-- start Material --
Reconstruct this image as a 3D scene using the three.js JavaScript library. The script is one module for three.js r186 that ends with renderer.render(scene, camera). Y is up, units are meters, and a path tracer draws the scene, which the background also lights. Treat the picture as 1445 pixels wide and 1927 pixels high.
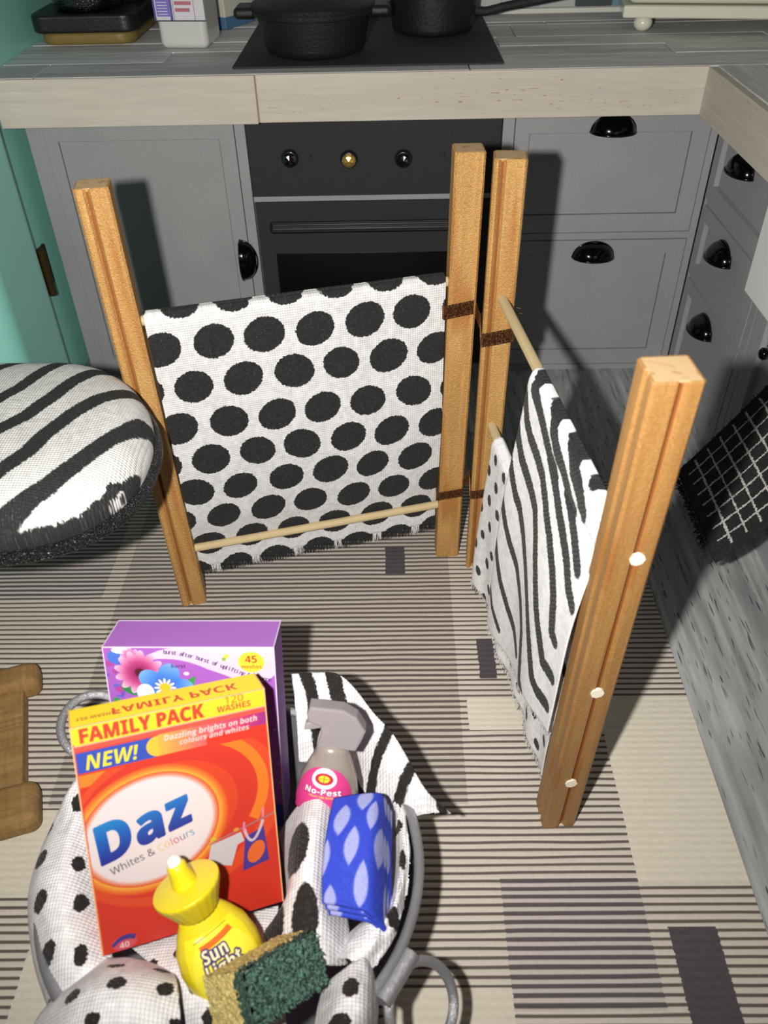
import * as THREE from 'three';
import { RoundedBoxGeometry } from 'three/addons/geometries/RoundedBoxGeometry.js';
import { mergeGeometries } from 'three/addons/utils/BufferGeometryUtils.js';

// ---------------------------------------------------------------- camera, light, exposure
const V = (x, y, z) => new THREE.Vector3(x, y, z);
const rad = (d) => d * Math.PI / 180;
const scene = new THREE.Scene();
scene.background = new THREE.Color(0x000000);
const camera = new THREE.PerspectiveCamera(2 * Math.atan(963.5 / 1562.4) * 180 / Math.PI, 1445 / 1927, 0.02, 30);
camera.position.set(0, 1.42, 2.403);
camera.rotation.set(rad(-40.165), rad(1.056), rad(-1.365), 'YXZ');
camera.focus = 1.75;
camera.userData.fStop = 4.2;
const renderer = new THREE.WebGLRenderer({ antialias: true });
renderer.toneMapping = THREE.LinearToneMapping;
renderer.toneMappingExposure = 1.0;
renderer.shadowMap.enabled = true;
const FLASH_AT = V(-0.15, 1.42, 2.38), FLASH_AIM = V(-0.05, 0.95, 0);
const flash = new THREE.SpotLight(0xfffaf2, 13.7, 0, rad(86), 1, 2);
flash.position.copy(FLASH_AT); flash.target.position.copy(FLASH_AIM);
flash.castShadow = true; flash.shadow.radius = 0.9; flash.shadow.mapSize.set(2048, 2048); flash.shadow.bias = -0.0005;
scene.add(flash, flash.target);

// ---------------------------------------------------------------- helpers
let seed = 7;
const rnd = () => { seed = (seed + 0x6d2b79f5) | 0; let t = Math.imul(seed ^ (seed >>> 15), 1 | seed); t = (t + Math.imul(t ^ (t >>> 7), 61 | t)) ^ t; return ((t ^ (t >>> 14)) >>> 0) / 4294967296; };
const rr = (a, b) => a + (b - a) * rnd();
const hash = (x, y) => { let h = Math.imul(x | 0, 374761393) + Math.imul(y | 0, 668265263) | 0; h = Math.imul(h ^ (h >>> 13), 1274126177); return ((h ^ (h >>> 16)) >>> 0) / 4294967296; };
function noise(x, y, px = 0, py = 0) {          // value noise, tiling with whole periods px, py
  const xi = Math.floor(x), yi = Math.floor(y); let fx = x - xi, fy = y - yi;
  fx = fx * fx * (3 - 2 * fx); fy = fy * fy * (3 - 2 * fy);
  const w = (i, p) => p ? ((i % p) + p) % p : i;
  const a = hash(w(xi, px), w(yi, py)), b = hash(w(xi + 1, px), w(yi, py)), c = hash(w(xi, px), w(yi + 1, py)), d = hash(w(xi + 1, px), w(yi + 1, py));
  return a + (b - a) * fx + (c - a) * fy + (a - b - c + d) * fx * fy;
}
const clamp = (v, a = 0, b = 1) => Math.min(b, Math.max(a, v));
const sstep = (a, b, v) => { const t = clamp((v - a) / (b - a)); return t * t * (3 - 2 * t); };
const mix = (a, b, t) => a + (b - a) * t;
const mix3 = (a, b, t) => [mix(a[0], b[0], t), mix(a[1], b[1], t), mix(a[2], b[2], t)];

const used = new Map();
function numbered(n) { const k = used.get(n) ?? 0; used.set(n, k + 1); return k ? n + '_' + String(k).padStart(3, '0') : n; }
function shade(o) { o.castShadow = true; o.receiveShadow = true; return o; }
function obj(name, geo, mat, parent) {
  const m = shade(new THREE.Mesh(Array.isArray(geo) ? mergeGeometries(geo.map((g) => plain(g))) : geo, mat));
  m.name = numbered(name);
  (parent ?? scene).add(m);
  return m;
}
function plain(g) { g = g.index ? g.toNonIndexed() : g; for (const k of Object.keys(g.attributes)) if (!['position', 'normal', 'uv'].includes(k)) g.deleteAttribute(k); return g; }
function tag(o, label, category, group) { o.userData.label = label; o.userData.category = category; if (group) o.userData.group = group; return o; }
function thing(name, label, category, at = V(0, 0, 0), group) {
  const g = new THREE.Group(); g.name = numbered(name); g.position.copy(at); scene.add(g);
  return tag(g, label, category, group);
}
function struct(o) { o.userData.kind = 'structure'; return o; }
function stuff(o) { o.userData.kind = 'stuff'; return o; }

// uv in metres from the dominant axis of every face (grain 0: u runs along x or z; 1: u along y)
function metreUV(g, swap = false, ox = 0, oy = 0) {
  g = g.index ? g.toNonIndexed() : g;
  const p = g.attributes.position, n = new Float32Array(p.count * 2), a = V(0, 0, 0), b = V(0, 0, 0), c = V(0, 0, 0);
  for (let i = 0; i < p.count; i += 3) {
    a.fromBufferAttribute(p, i); b.fromBufferAttribute(p, i + 1); c.fromBufferAttribute(p, i + 2);
    const m = b.clone().sub(a).cross(c.clone().sub(a)), ax = Math.abs(m.x), ay = Math.abs(m.y), az = Math.abs(m.z);
    [a, b, c].forEach((v, k) => {
      let u, w;
      if (ay >= ax && ay >= az) [u, w] = [v.x, -v.z]; else if (ax >= az) [u, w] = [-v.z, v.y]; else [u, w] = [v.x, v.y];
      if (swap) [u, w] = [w, u];
      n[(i + k) * 2] = u + ox; n[(i + k) * 2 + 1] = w + oy;
    });
  }
  g.setAttribute('uv', new THREE.BufferAttribute(n, 2));
  return g;
}
function slab(x0, x1, y0, y1, z0, z1, swap = false, ox = 0, oy = 0) {
  const g = new THREE.BoxGeometry(x1 - x0, y1 - y0, z1 - z0); g.translate((x0 + x1) / 2, (y0 + y1) / 2, (z0 + z1) / 2);
  return metreUV(g, swap, ox, oy);
}
function soft(x0, x1, y0, y1, z0, z1, r = 0.004, swap = false, ox = 0, oy = 0, seg = 2) {
  const g = new RoundedBoxGeometry(x1 - x0, y1 - y0, z1 - z0, seg, r); g.translate((x0 + x1) / 2, (y0 + y1) / 2, (z0 + z1) / 2);
  return metreUV(g, swap, ox, oy);
}
function rod(a, b, r, seg = 20, r2 = r) {
  const L = a.distanceTo(b), g = new THREE.CylinderGeometry(r2, r, L, seg, 1);
  g.translate(0, L / 2, 0);
  g.applyQuaternion(new THREE.Quaternion().setFromUnitVectors(V(0, 1, 0), b.clone().sub(a).normalize()));
  g.translate(a.x, a.y, a.z); return g;
}
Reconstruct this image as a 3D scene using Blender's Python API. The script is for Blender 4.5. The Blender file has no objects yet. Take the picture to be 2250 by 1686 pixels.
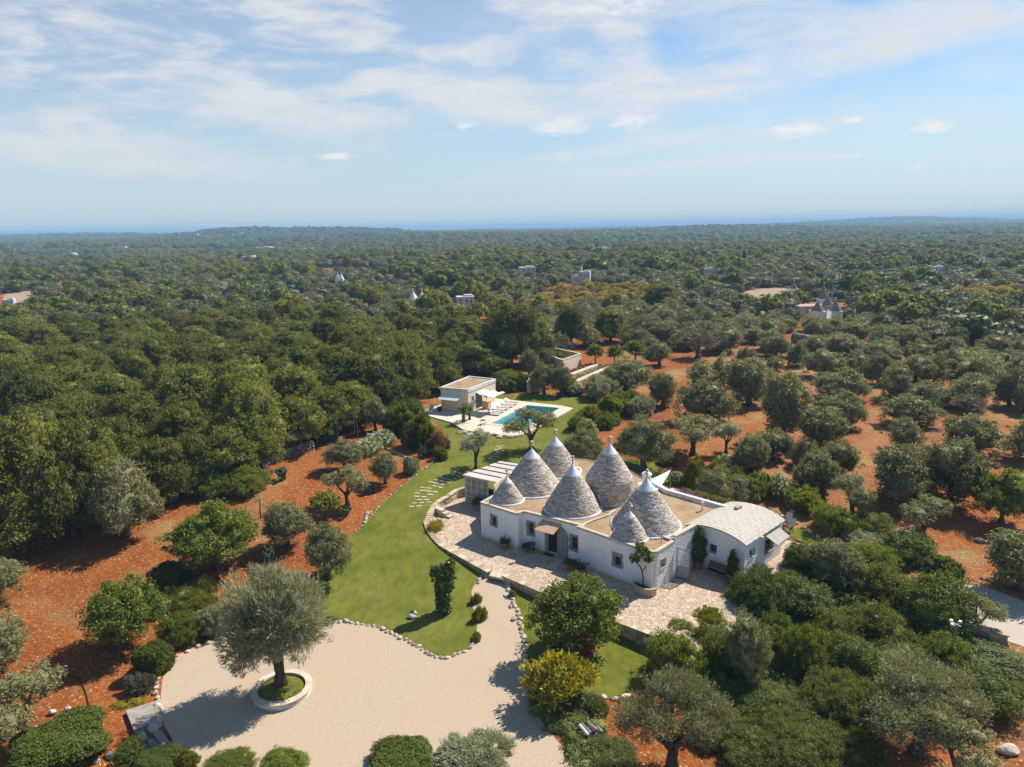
import bpy, bmesh, math, random
import numpy as np
from mathutils import Vector, Matrix
from mathutils.geometry import delaunay_2d_cdt
DENOISE = True
HAZE = 0.00027
random.seed(7); rng = np.random.default_rng(7)
sc = bpy.context.scene
col = sc.collection
R = math.radians
# ------------------------------------------------------------------ camera
CAM_H, F, PITCH, ROLL = 25.0, 1580.0, R(12.30), R(0.942)
cp, sp, ca, sa = math.cos(PITCH), math.sin(PITCH), math.cos(ROLL), math.sin(ROLL)
right0, up0, fwd = Vector((1, 0, 0)), Vector((0, sp, cp)), Vector((0, cp, -sp))
cam_r = ca * right0 - sa * up0
cam_u = sa * right0 + ca * up0
cd = bpy.data.cameras.new('camera'); cam = bpy.data.objects.new('camera', cd); col.objects.link(cam)
cd.sensor_fit = 'HORIZONTAL'; cd.angle = 2 * math.atan(1125 / F)
cd.clip_start = 0.5; cd.clip_end = 90000
m3 = Matrix((cam_r, cam_u, -fwd)).transposed()
cam.matrix_world = Matrix.Translation((0, 0, CAM_H)) @ m3.to_4x4()
sc.camera = cam
# ------------------------------------------------------------------ light and exposure
SUN_EL, SUN_AZ = R(48), R(38)            # azimuth measured from +X towards +Y
sun_dir = Vector((math.cos(SUN_EL) * math.cos(SUN_AZ), math.cos(SUN_EL) * math.sin(SUN_AZ), math.sin(SUN_EL)))
sl = bpy.data.lights.new('sun', 'SUN'); sl.energy = 5.0; sl.angle = R(0.53); sl.color = (1.0, 0.93, 0.82)
so = bpy.data.objects.new('sun', sl); col.objects.link(so)
so.rotation_euler = (-sun_dir).to_track_quat('-Z', 'Y').to_euler()
sc.view_settings.view_transform = 'Standard'; sc.view_settings.look = 'None'
sc.view_settings.exposure = 0.50; sc.view_settings.gamma = 1.0
cy = sc.cycles
cy.use_denoising = DENOISE; cy.max_bounces = 5; cy.diffuse_bounces = 3; cy.glossy_bounces = 2; cy.denoising_prefilter = 'ACCURATE'; cy.denoising_input_passes = 'RGB_ALBEDO_NORMAL'
cy.transmission_bounces = 4; cy.volume_bounces = 0; cy.transparent_max_bounces = 6
cy.caustics_reflective = False; cy.caustics_refractive = False; cy.sample_clamp_indirect = 4.0
sc.render.use_persistent_data = False
# ------------------------------------------------------------------ node helper
class NT:
    def __init__(s, nt): s.nt = nt; s.n = nt.nodes; s.l = nt.links
    def new(s, t, **k):
        n = s.n.new(t)
        for a, b in k.items(): setattr(n, a, b)
        return n
    def put(s, sock, v):
        if v is None: return
        if isinstance(v, bpy.types.NodeSocket): s.l.new(v, sock)
        elif isinstance(v, (tuple, list)):
            sock.default_value = tuple(v) + (1.0,) * (len(sock.default_value) - len(v))
        else: sock.default_value = v
    def math(s, op, a, b=None, c=None, clamp=False):
        n = s.new('ShaderNodeMath', operation=op, use_clamp=clamp)
        for i, v in enumerate((a, b, c)): s.put(n.inputs[i], v)
        return n.outputs[0]
    def vmath(s, op, a, b=None):
        n = s.new('ShaderNodeVectorMath', operation=op); s.put(n.inputs[0], a); s.put(n.inputs[1], b)
        return n.outputs[0]
    def mix(s, f, a, b, blend='MIX'):
        n = s.new('ShaderNodeMix', data_type='RGBA', blend_type=blend, clamp_factor=True)
        s.put(n.inputs[0], f); s.put(n.inputs[6], a); s.put(n.inputs[7], b)
        return n.outputs[2]
    def noise(s, vec, scale, detail=4, rough=0.55, dist=0.0):
        n = s.new('ShaderNodeTexNoise'); s.put(n.inputs['Vector'], vec)
        s.put(n.inputs['Scale'], scale); s.put(n.inputs['Detail'], detail); s.put(n.inputs['Roughness'], rough); s.put(n.inputs['Distortion'], dist)
        return n.outputs[0]
    def voro(s, vec, scale, feature='F1', rnd=1.0):
        n = s.new('ShaderNodeTexVoronoi', feature=feature); s.put(n.inputs['Vector'], vec); s.put(n.inputs['Scale'], scale); s.put(n.inputs['Randomness'], rnd)
        return n
    def ramp(s, f, stops, interp='LINEAR'):
        n = s.new('ShaderNodeValToRGB'); n.color_ramp.interpolation = interp; e = n.color_ramp.elements
        while len(e) < len(stops): e.new(0.5)
        for i, (p, c) in enumerate(stops):
            e[i].position = p; e[i].color = (c, c, c, 1) if isinstance(c, (int, float)) else tuple(c) + (1,)
        s.put(n.inputs[0], f); return n.outputs[0]
    def sstep(s, v, a, b):
        n = s.new('ShaderNodeMapRange', interpolation_type='SMOOTHSTEP'); s.put(n.inputs[0], v); n.inputs[1].default_value = a; n.inputs[2].default_value = b
        return n.outputs[0]
    def bump(s, h, strength=0.5, dist=0.05):
        n = s.new('ShaderNodeBump'); s.put(n.inputs['Height'], h); n.inputs['Strength'].default_value = strength; n.inputs['Distance'].default_value = dist
        return n.outputs[0]
    def pos(s): return s.new('ShaderNodeNewGeometry').outputs['Position']
    def obj(s): return s.new('ShaderNodeTexCoord').outputs['Object']
    def scale(s, v, xyz): 
        n = s.new('ShaderNodeMapping'); s.put(n.inputs[0], v); n.inputs['Scale'].default_value = xyz; return n.outputs[0]
def new_mat(name):
    m = bpy.data.materials.new(name); m.use_nodes = True; m.node_tree.nodes.clear(); return m, NT(m.node_tree)
def finish(N, color, rough=0.85, normal=None, spec=0.3, extra=None):
    b = N.new('ShaderNodeBsdfPrincipled'); N.put(b.inputs['Base Color'], color); N.put(b.inputs['Roughness'], rough)
    b.inputs['Specular IOR Level'].default_value = spec
    if normal is not None: N.put(b.inputs['Normal'], normal)
    o = N.new('ShaderNodeOutputMaterial'); N.l.new(b.outputs[0], o.inputs[0]); return b, o
# ------------------------------------------------------------------ world: physical sky with clouds placed by direction
w = bpy.data.worlds.new('World'); sc.world = w; w.use_nodes = True; w.node_tree.nodes.clear()
N = NT(w.node_tree)
sky = N.new('ShaderNodeTexSky', sky_type='NISHITA', sun_disc=False, sun_elevation=SUN_EL, sun_rotation=math.pi / 2 - SUN_AZ, altitude=200.0, air_density=1.0, dust_density=0.3, ozone_density=1.6)
d = N.new('ShaderNodeTexCoord').outputs['Generated']
sep = N.new('ShaderNodeSeparateXYZ'); N.l.new(d, sep.inputs[0])
az = N.math('ARCTAN2', sep.outputs[0], sep.outputs[1]); el = N.math('ARCSINE', sep.outputs[2])
comb = N.new('ShaderNodeCombineXYZ'); N.put(comb.inputs[0], az); N.put(comb.inputs[1], N.math('MULTIPLY', el, 1.0)); ae = comb.outputs[0]
zz = N.math('ADD', N.math('MAXIMUM', sep.outputs[2], 0.0), 0.10)
pl = N.new('ShaderNodeCombineXYZ'); N.put(pl.inputs[0], N.math('DIVIDE', sep.outputs[0], zz)); N.put(pl.inputs[1], N.math('DIVIDE', sep.outputs[1], zz)); plane = pl.outputs[0]
def sky_ae(px, py):                      # photograph position -> azimuth, elevation of that sky direction
    v = (cam_r * (px - 1125) + cam_u * (843 - py) + fwd * F).normalized(); return math.atan2(v.x, v.y), math.asin(v.z)
warp = N.math('MULTIPLY', N.math('SUBTRACT', N.noise(N.scale(ae, (1, 2.2, 1)), 7, 5, 0.6), 0.5), 1.0)
warp2 = N.math('MULTIPLY', N.math('SUBTRACT', N.noise(N.scale(ae, (1, 3.5, 1)), 22, 4, 0.6), 0.5), 1.0)
def blob(px, py, wx, wy, ang, edge=0.75, wamt=0.9, w2=0.25):
    a0, e0 = sky_ae(px, py); c_, s_ = math.cos(R(ang)), math.sin(R(ang))
    da = N.math('SUBTRACT', az, a0); de = N.math('SUBTRACT', el, e0)
    u = N.math('DIVIDE', N.math('ADD', N.math('MULTIPLY', da, c_), N.math('MULTIPLY', de, s_)), wx / F)
    v = N.math('DIVIDE', N.math('SUBTRACT', N.math('MULTIPLY', de, c_), N.math('MULTIPLY', da, s_)), wy / F)
    r2 = N.math('ADD', N.math('MULTIPLY', u, u), N.math('MULTIPLY', v, v))
    r = N.math('ADD', N.math('SQRT', r2), N.math('ADD', N.math('MULTIPLY', warp, wamt), N.math('MULTIPLY', warp2, w2)))
    return N.math('SUBTRACT', 1.0, N.sstep(r, 1 - edge, 1 + edge * 0.35))
def wisps(ang, sx, sy, sc_, det=6, lo=0.38, hi=0.68):
    mp = N.new('ShaderNodeMapping'); N.l.new(ae, mp.inputs[0]); mp.inputs['Rotation'].default_value = (0, 0, R(-ang)); mp.inputs['Scale'].default_value = (sx, sy, 1)
    return N.sstep(N.noise(mp.outputs[0], sc_, det, 0.60, 0.3), lo, hi)
wa = wisps(4, 1, 3.6, 6.0, 7, 0.40, 0.62); wb = wisps(7, 1, 4, 10, 7, 0.36, 0.64); wc = wisps(6, 1, 9, 7, 6, 0.42, 0.58)
def add(a, b): return N.math('SUBTRACT', N.math('ADD', a, b), N.math('MULTIPLY', a, b))
veil = N.math('MULTIPLY', add(add(blob(300, 150, 800, 190, 2), blob(760, 60, 640, 150, -4)), N.math('MULTIPLY', blob(900, 190, 420, 60, 3), 0.8)), N.math('ADD', 0.30, N.math('MULTIPLY', wa, 0.62)))
low = N.math('MULTIPLY', add(blob(250, 345, 420, 55, -3), N.math('MULTIPLY', blob(740, 265, 190, 30, 2), 0.9)), N.math('ADD', 0.35, N.math('MULTIPLY', wb, 0.45)))
band = N.math('MULTIPLY', add(add(blob(1290, 205, 330, 42, 3), blob(1700, 160, 620, 40, 8)), add(blob(1400, 150, 60, 120, 20), blob(1100, 225, 240, 50, -8))), N.math('ADD', 0.42, N.math('MULTIPLY', wb, 0.58)))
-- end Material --
▸ **Job**
Using the records above, copy every line that has the word "objects" in it.

▸ **Exercise output**
Reconstruct this image as a 3D scene using Blender's Python API. The script is for Blender 4.5. The Blender file has no objects yet. Take the picture to be 2250 by 1686 pixels.
cd = bpy.data.cameras.new('camera'); cam = bpy.data.objects.new('camera', cd); col.objects.link(cam)
so = bpy.data.objects.new('sun', sl); col.objects.link(so)